*Stated problem*
Could you output each line of the data that follows exactly?

*Source data*
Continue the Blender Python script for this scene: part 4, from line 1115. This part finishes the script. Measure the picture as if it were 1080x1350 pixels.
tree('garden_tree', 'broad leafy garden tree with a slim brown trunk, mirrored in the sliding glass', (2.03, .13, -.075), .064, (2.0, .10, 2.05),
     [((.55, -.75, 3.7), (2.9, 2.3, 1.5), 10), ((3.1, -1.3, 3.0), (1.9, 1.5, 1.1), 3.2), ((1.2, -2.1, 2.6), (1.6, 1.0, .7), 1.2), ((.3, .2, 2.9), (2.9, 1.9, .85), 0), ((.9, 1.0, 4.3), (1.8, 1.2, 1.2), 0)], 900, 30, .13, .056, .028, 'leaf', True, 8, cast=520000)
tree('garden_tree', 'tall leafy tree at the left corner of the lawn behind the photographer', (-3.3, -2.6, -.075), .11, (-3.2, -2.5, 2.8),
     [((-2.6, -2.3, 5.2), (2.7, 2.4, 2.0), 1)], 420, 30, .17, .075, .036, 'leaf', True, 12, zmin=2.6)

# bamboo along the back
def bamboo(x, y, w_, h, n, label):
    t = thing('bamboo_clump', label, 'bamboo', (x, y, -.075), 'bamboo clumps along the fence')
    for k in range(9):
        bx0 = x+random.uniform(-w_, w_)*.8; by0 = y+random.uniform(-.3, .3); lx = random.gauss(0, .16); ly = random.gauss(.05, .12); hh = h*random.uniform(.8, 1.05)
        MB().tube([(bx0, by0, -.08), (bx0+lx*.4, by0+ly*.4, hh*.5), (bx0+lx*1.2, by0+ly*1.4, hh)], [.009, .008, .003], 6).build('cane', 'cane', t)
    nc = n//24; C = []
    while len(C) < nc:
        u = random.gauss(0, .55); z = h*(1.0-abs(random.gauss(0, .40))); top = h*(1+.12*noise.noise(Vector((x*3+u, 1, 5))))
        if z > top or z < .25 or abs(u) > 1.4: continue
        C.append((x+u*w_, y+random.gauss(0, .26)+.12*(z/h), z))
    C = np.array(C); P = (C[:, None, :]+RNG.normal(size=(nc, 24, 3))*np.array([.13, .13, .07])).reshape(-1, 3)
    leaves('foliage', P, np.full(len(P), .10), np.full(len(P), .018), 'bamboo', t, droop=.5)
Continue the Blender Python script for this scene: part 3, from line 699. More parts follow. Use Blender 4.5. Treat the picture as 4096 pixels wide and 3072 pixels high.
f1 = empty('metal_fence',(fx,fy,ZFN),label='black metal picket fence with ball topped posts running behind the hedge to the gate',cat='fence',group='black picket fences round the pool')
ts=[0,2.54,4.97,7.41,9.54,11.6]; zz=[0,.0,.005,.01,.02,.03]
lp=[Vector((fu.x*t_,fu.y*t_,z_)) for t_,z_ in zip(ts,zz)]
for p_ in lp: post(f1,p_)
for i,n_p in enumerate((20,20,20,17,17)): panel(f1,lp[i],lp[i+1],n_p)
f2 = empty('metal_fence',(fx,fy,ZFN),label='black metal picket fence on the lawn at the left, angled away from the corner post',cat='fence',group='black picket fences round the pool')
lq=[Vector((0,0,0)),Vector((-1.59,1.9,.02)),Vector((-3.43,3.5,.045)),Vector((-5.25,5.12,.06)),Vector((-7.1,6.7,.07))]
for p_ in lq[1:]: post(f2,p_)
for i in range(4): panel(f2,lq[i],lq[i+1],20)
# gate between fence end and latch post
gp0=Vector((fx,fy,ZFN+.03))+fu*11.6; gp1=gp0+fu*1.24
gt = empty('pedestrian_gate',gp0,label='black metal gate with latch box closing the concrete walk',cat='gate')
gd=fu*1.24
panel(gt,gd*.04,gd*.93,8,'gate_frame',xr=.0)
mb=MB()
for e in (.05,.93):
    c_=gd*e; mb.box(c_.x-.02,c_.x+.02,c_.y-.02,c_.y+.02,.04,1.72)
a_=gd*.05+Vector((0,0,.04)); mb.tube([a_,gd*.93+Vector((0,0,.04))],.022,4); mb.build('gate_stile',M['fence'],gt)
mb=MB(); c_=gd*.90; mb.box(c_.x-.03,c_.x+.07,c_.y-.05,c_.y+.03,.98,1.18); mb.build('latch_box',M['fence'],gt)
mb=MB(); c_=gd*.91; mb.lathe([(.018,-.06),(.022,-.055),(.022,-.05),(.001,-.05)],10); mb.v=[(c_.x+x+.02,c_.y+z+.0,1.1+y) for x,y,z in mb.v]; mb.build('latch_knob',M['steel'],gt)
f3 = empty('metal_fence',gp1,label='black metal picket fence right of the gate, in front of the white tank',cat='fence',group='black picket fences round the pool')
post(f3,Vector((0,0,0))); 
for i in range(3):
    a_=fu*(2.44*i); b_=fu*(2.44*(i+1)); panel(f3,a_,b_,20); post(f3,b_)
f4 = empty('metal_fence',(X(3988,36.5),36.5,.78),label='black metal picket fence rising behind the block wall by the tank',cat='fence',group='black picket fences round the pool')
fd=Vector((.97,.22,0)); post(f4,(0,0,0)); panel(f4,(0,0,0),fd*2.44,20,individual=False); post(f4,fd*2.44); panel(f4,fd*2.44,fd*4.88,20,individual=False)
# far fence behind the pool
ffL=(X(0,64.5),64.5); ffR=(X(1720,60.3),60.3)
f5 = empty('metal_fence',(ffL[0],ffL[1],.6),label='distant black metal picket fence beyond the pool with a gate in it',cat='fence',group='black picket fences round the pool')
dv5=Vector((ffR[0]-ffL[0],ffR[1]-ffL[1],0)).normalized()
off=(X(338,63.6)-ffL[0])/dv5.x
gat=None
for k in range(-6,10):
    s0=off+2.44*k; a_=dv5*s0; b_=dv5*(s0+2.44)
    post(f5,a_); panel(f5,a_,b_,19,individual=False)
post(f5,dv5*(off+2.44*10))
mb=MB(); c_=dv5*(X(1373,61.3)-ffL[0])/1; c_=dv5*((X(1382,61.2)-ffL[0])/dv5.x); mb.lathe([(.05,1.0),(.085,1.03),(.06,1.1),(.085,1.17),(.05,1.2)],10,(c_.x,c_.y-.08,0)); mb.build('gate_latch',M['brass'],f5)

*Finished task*
Continue the Blender Python script for this scene: part 4, from line 1115. This part finishes the script. Measure the picture as if it were 1080x1350 pixels.
tree('garden_tree', 'broad leafy garden tree with a slim brown trunk, mirrored in the sliding glass', (2.03, .13, -.075), .064, (2.0, .10, 2.05),
     [((.55, -.75, 3.7), (2.9, 2.3, 1.5), 10), ((3.1, -1.3, 3.0), (1.9, 1.5, 1.1), 3.2), ((1.2, -2.1, 2.6), (1.6, 1.0, .7), 1.2), ((.3, .2, 2.9), (2.9, 1.9, .85), 0), ((.9, 1.0, 4.3), (1.8, 1.2, 1.2), 0)], 900, 30, .13, .056, .028, 'leaf', True, 8, cast=520000)
tree('garden_tree', 'tall leafy tree at the left corner of the lawn behind the photographer', (-3.3, -2.6, -.075), .11, (-3.2, -2.5, 2.8),
     [((-2.6, -2.3, 5.2), (2.7, 2.4, 2.0), 1)], 420, 30, .17, .075, .036, 'leaf', True, 12, zmin=2.6)

# bamboo along the back
def bamboo(x, y, w_, h, n, label):
    t = thing('bamboo_clump', label, 'bamboo', (x, y, -.075), 'bamboo clumps along the fence')
    for k in range(9):
        bx0 = x+random.uniform(-w_, w_)*.8; by0 = y+random.uniform(-.3, .3); lx = random.gauss(0, .16); ly = random.gauss(.05, .12); hh = h*random.uniform(.8, 1.05)
        MB().tube([(bx0, by0, -.08), (bx0+lx*.4, by0+ly*.4, hh*.5), (bx0+lx*1.2, by0+ly*1.4, hh)], [.009, .008, .003], 6).build('cane', 'cane', t)
    nc = n//24; C = []
    while len(C) < nc:
        u = random.gauss(0, .55); z = h*(1.0-abs(random.gauss(0, .40))); top = h*(1+.12*noise.noise(Vector((x*3+u, 1, 5))))
        if z > top or z < .25 or abs(u) > 1.4: continue
        C.append((x+u*w_, y+random.gauss(0, .26)+.12*(z/h), z))
    C = np.array(C); P = (C[:, None, :]+RNG.normal(size=(nc, 24, 3))*np.array([.13, .13, .07])).reshape(-1, 3)
    leaves('foliage', P, np.full(len(P), .10), np.full(len(P), .018), 'bamboo', t, droop=.5)
Continue the Blender Python script for this scene: part 3, from line 699. More parts follow. Use Blender 4.5. Treat the picture as 4096 pixels wide and 3072 pixels high.
f1 = empty('metal_fence',(fx,fy,ZFN),label='black metal picket fence with ball topped posts running behind the hedge to the gate',cat='fence',group='black picket fences round the pool')
ts=[0,2.54,4.97,7.41,9.54,11.6]; zz=[0,.0,.005,.01,.02,.03]
lp=[Vector((fu.x*t_,fu.y*t_,z_)) for t_,z_ in zip(ts,zz)]
for p_ in lp: post(f1,p_)
for i,n_p in enumerate((20,20,20,17,17)): panel(f1,lp[i],lp[i+1],n_p)
f2 = empty('metal_fence',(fx,fy,ZFN),label='black metal picket fence on the lawn at the left, angled away from the corner post',cat='fence',group='black picket fences round the pool')
lq=[Vector((0,0,0)),Vector((-1.59,1.9,.02)),Vector((-3.43,3.5,.045)),Vector((-5.25,5.12,.06)),Vector((-7.1,6.7,.07))]
for p_ in lq[1:]: post(f2,p_)
for i in range(4): panel(f2,lq[i],lq[i+1],20)
# gate between fence end and latch post
gp0=Vector((fx,fy,ZFN+.03))+fu*11.6; gp1=gp0+fu*1.24
gt = empty('pedestrian_gate',gp0,label='black metal gate with latch box closing the concrete walk',cat='gate')
gd=fu*1.24
panel(gt,gd*.04,gd*.93,8,'gate_frame',xr=.0)
mb=MB()
for e in (.05,.93):
    c_=gd*e; mb.box(c_.x-.02,c_.x+.02,c_.y-.02,c_.y+.02,.04,1.72)
a_=gd*.05+Vector((0,0,.04)); mb.tube([a_,gd*.93+Vector((0,0,.04))],.022,4); mb.build('gate_stile',M['fence'],gt)
mb=MB(); c_=gd*.90; mb.box(c_.x-.03,c_.x+.07,c_.y-.05,c_.y+.03,.98,1.18); mb.build('latch_box',M['fence'],gt)
mb=MB(); c_=gd*.91; mb.lathe([(.018,-.06),(.022,-.055),(.022,-.05),(.001,-.05)],10); mb.v=[(c_.x+x+.02,c_.y+z+.0,1.1+y) for x,y,z in mb.v]; mb.build('latch_knob',M['steel'],gt)
f3 = empty('metal_fence',gp1,label='black metal picket fence right of the gate, in front of the white tank',cat='fence',group='black picket fences round the pool')
post(f3,Vector((0,0,0))); 
for i in range(3):
    a_=fu*(2.44*i); b_=fu*(2.44*(i+1)); panel(f3,a_,b_,20); post(f3,b_)
f4 = empty('metal_fence',(X(3988,36.5),36.5,.78),label='black metal picket fence rising behind the block wall by the tank',cat='fence',group='black picket fences round the pool')
fd=Vector((.97,.22,0)); post(f4,(0,0,0)); panel(f4,(0,0,0),fd*2.44,20,individual=False); post(f4,fd*2.44); panel(f4,fd*2.44,fd*4.88,20,individual=False)
# far fence behind the pool
ffL=(X(0,64.5),64.5); ffR=(X(1720,60.3),60.3)
f5 = empty('metal_fence',(ffL[0],ffL[1],.6),label='distant black metal picket fence beyond the pool with a gate in it',cat='fence',group='black picket fences round the pool')
dv5=Vector((ffR[0]-ffL[0],ffR[1]-ffL[1],0)).normalized()
off=(X(338,63.6)-ffL[0])/dv5.x
gat=None
for k in range(-6,10):
    s0=off+2.44*k; a_=dv5*s0; b_=dv5*(s0+2.44)
    post(f5,a_); panel(f5,a_,b_,19,individual=False)
post(f5,dv5*(off+2.44*10))
mb=MB(); c_=dv5*(X(1373,61.3)-ffL[0])/1; c_=dv5*((X(1382,61.2)-ffL[0])/dv5.x); mb.lathe([(.05,1.0),(.085,1.03),(.06,1.1),(.085,1.17),(.05,1.2)],10,(c_.x,c_.y-.08,0)); mb.build('gate_latch',M['brass'],f5)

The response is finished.